### Work to do
Set down word for word each line from the start of the listing through the line that contains "from mathutils import Vector, Matrix", both included.

### Information provided

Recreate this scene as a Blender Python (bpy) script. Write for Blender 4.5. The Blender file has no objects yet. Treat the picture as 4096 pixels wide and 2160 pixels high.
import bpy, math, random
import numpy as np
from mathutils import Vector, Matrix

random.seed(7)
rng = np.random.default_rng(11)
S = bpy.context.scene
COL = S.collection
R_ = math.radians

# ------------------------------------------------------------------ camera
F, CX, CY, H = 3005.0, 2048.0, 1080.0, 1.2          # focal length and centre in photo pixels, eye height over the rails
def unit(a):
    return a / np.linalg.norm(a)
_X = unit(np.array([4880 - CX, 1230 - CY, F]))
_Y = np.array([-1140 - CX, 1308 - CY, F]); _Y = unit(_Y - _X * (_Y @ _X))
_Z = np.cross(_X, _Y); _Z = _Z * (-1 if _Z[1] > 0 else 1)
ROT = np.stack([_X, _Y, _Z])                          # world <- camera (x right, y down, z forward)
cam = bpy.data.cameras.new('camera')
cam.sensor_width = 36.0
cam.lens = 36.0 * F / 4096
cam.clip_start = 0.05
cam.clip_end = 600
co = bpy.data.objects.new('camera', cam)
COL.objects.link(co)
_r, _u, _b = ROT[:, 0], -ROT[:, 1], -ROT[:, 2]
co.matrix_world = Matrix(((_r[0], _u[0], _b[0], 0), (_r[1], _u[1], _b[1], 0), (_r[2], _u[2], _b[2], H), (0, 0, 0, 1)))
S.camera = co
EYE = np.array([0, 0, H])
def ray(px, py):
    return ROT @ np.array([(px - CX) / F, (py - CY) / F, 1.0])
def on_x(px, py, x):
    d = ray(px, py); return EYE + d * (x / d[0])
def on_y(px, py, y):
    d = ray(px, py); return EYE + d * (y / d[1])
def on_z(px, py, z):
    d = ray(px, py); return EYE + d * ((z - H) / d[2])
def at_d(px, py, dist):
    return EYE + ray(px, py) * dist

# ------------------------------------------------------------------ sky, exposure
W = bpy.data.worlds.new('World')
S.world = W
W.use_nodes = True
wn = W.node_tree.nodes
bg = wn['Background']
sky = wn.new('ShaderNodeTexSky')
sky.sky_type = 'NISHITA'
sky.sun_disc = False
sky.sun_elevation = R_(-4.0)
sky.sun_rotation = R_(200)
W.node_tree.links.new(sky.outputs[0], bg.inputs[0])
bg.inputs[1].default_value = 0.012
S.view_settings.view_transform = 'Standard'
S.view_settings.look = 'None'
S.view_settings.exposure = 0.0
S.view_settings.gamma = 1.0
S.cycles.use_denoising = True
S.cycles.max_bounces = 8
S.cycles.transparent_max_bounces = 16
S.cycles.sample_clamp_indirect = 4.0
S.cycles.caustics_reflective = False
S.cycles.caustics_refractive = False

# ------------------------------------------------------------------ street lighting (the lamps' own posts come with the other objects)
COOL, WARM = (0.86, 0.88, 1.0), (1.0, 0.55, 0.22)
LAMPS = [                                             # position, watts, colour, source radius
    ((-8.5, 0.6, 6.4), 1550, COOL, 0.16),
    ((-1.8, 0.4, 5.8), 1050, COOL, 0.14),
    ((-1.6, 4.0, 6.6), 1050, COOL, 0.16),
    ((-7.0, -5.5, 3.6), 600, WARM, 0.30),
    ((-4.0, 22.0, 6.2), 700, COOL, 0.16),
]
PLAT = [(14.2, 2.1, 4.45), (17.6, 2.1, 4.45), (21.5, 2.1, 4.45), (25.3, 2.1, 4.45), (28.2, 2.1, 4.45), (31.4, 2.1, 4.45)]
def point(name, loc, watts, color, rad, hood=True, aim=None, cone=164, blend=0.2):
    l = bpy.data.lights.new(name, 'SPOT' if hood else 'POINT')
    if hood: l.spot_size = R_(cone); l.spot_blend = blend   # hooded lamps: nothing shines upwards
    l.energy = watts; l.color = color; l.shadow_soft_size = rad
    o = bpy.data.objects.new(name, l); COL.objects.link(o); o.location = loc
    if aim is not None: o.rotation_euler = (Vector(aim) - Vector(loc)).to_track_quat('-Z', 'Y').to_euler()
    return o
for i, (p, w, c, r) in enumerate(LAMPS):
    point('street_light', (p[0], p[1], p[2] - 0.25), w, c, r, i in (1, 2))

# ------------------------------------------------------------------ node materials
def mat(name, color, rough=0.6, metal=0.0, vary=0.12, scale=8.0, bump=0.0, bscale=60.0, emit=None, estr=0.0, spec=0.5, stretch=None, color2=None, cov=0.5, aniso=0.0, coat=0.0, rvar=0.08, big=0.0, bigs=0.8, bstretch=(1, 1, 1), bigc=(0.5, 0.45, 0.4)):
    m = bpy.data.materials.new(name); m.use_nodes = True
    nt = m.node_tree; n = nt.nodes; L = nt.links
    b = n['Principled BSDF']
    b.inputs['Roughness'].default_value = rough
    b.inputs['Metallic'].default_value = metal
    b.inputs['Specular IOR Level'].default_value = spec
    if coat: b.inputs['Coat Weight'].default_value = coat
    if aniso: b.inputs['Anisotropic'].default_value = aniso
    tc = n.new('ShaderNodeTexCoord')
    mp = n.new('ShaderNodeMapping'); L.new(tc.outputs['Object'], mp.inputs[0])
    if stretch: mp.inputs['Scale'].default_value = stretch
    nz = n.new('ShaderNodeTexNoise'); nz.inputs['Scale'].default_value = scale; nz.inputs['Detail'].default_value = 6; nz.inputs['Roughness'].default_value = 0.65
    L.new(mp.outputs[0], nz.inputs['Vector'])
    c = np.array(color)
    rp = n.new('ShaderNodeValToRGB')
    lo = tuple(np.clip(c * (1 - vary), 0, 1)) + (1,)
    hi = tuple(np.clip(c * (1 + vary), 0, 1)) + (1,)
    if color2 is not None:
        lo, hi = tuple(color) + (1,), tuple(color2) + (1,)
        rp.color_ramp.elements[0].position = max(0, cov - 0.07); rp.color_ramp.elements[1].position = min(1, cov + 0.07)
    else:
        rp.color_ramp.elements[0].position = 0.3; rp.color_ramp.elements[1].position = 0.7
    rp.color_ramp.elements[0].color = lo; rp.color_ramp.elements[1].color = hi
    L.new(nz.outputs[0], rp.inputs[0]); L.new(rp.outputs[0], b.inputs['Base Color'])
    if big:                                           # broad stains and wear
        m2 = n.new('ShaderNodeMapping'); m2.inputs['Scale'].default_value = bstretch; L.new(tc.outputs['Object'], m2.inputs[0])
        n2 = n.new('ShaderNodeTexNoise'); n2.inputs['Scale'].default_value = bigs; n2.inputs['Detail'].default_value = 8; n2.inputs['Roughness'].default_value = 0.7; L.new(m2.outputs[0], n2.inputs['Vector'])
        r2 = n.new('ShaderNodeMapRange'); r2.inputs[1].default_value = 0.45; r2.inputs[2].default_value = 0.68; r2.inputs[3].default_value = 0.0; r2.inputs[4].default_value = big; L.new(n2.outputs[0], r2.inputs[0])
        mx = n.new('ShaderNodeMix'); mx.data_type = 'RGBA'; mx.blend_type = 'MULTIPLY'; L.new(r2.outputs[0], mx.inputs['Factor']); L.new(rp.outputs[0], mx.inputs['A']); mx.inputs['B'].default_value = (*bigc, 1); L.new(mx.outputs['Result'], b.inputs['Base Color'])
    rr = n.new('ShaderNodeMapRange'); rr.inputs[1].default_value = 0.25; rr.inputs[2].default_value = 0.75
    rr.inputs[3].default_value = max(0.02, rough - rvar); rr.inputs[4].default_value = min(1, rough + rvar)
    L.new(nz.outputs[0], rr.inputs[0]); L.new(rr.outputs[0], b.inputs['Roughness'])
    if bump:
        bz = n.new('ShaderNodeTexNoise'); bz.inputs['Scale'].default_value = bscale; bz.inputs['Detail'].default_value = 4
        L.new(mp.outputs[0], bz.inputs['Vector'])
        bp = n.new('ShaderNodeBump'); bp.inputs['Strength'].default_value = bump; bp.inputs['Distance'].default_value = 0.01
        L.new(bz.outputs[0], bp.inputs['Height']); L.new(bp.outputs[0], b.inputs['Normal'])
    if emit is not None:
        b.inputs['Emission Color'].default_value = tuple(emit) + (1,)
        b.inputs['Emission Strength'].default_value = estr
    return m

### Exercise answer
Recreate this scene as a Blender Python (bpy) script. Write for Blender 4.5. The Blender file has no objects yet. Treat the picture as 4096 pixels wide and 2160 pixels high.
import bpy, math, random
import numpy as np
from mathutils import Vector, Matrix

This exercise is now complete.